He's such a tool that I want to come out there and help you transform the backyard into trailer park chic silently and in the dark of the night, every night, until the douchebag has an aneurysm.
If someone wants to start a Paypal account for the "Send the douchebag plastic flamingos and lawn gnomes until he suffocates under them" fund, I'm in for a fiver. More if I get a job anytime soon.
you know, there's a company that will come out in the dead of night and put entire FLOCKS of pink flamingos in a yard ....
I'm familiar with "social" but often see it written as "SSN."
What a jackhole! I thought I had it bad with my neighbors taking my shovel off the porch in the middle of winter!
Of couse I always want to make it "soc" like from The Outsiders.
I cannot tell you how long it took me to figure out that that wasn't pronounced "sock"
Allyson, my sister in shitheel neighbors. Our crazy across the street one called the cops on us Saturday 7 times. Starting at 3 in the afternoon. Seriously? Our little house party was a huge annoyance what with the
big honking parade and block party one block up?
Also I lent your book to a coworker today. I think she'll find it really interesting, due to the nature of our work and the project she's on.

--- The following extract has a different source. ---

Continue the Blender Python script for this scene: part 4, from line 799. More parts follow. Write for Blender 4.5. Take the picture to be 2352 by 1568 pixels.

Lastly, We witnessed the prelude to this [link] . Mr Jane and I were relaxing on the couch watching a movie when we heard a car speeding down our very residential street and then sirens following, then we heard a loud "BANG!" when the Toyota sideswiped the cars in front of our house. Mr. Jane and Landlord's boyfriend followed to see if the speeder was aressted, and make a report of what we saw/heard. The answer is yes, but not before he killed someone.
Allyson, I'm all in favor of stealth-gnoming your neighbor into submission.